As always with this author's books the descriptions of the village of Honeymoon were just beautiful and it was easy to visualise in your mind. It’s quiet and unassuming and a certain character really doesn’t want that to change as Emma and Tia soon find out. I have to say though I loved the inclusion of Darcie and Tariq, who had featured in Christmas at the Little Village Bakery, and are now running their own café and the mentions of Millie too just brought back memories of two books I really enjoyed reading. The station that Tia proposes to turn into a hotel needs an awful lot of work and it seems like an insurmountable obstacle to climb but the girls both have hope and optimism on their side. The descriptions of the bygone days of the station and the current state it finds itself in now were so vivid and as a reader you realise what a special place it is and you just hope that things will turn out OK and that the path Tia and Emma tread will be an easy one. But that’s not to be the case as there are numerous problems and setbacks and the story does develop over a period of several months which I thought did slow the overall pace and development of the book down a bit. I also continually felt like I had read a book previously with more or less the exact same plot. I just couldn’t shake the feeling and I think it detracted from my enjoyment and my investment in the book as a whole.

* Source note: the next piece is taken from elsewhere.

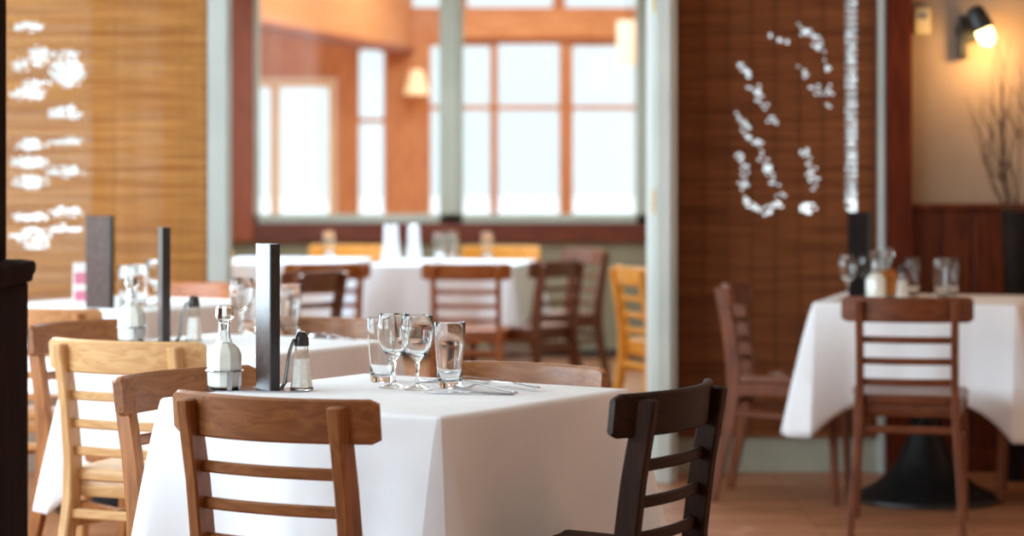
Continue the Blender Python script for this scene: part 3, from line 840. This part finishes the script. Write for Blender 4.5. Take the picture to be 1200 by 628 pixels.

Brothers Blake and Aidan Ronson are the builders who step in to tackle the work on the station when a previous company lets the girls down. It was obvious some sort of romance was going to develop. Tia’s is more quick and on fire than Emma’s but who could blame her given her recent hurt that led her to Honeymoon in the first place. I found once work started on the station and in turn went on for so long the middle part of the book dragged somewhat. It was like nothing much happened except daily visits to the site where Emma did some work and yes Aidan does show her around Honeymoon and its surroundings and tells her some stories but it just felt a little lacklustre for me.

Life for Emma in Honeymoon felt too big and complicated as the path to restoring the station becomes troubled not to mention the feelings she develops for Aidan are called in to question when she believes something that may or not be true. She just wanted to down tools and quit and return home. I thought this was just going to be too much of a cop out for her considering she wanted a change in her life. I know loneliness can really wear people down but I thought she was being too rash and giving up at the first hurdle. She needed to feel safe and wanted but was this new chapter in her life just bringing her unhappiness and heartache when really what she craves is security, satisfaction, happiness and the ultimate goal of making the station a success as a hotel which would really boost her life and the village of Honeymoon as a whole. To be honest she needed a good talking to and I wanted to shake her and say stick with it. It could turn out OK.  

The Hotel at Honeymoon Station was a good read. It just didn’t fully engross me as the last few books by Tilly Tennant have done. It’s a quick read despite dragging in the middle. I felt it was over before it had properly found its proper, solid rhythm and it only picked up again towards the end. But for an afternoon relaxing in the garden when you want something not too taxing this would be the book for you.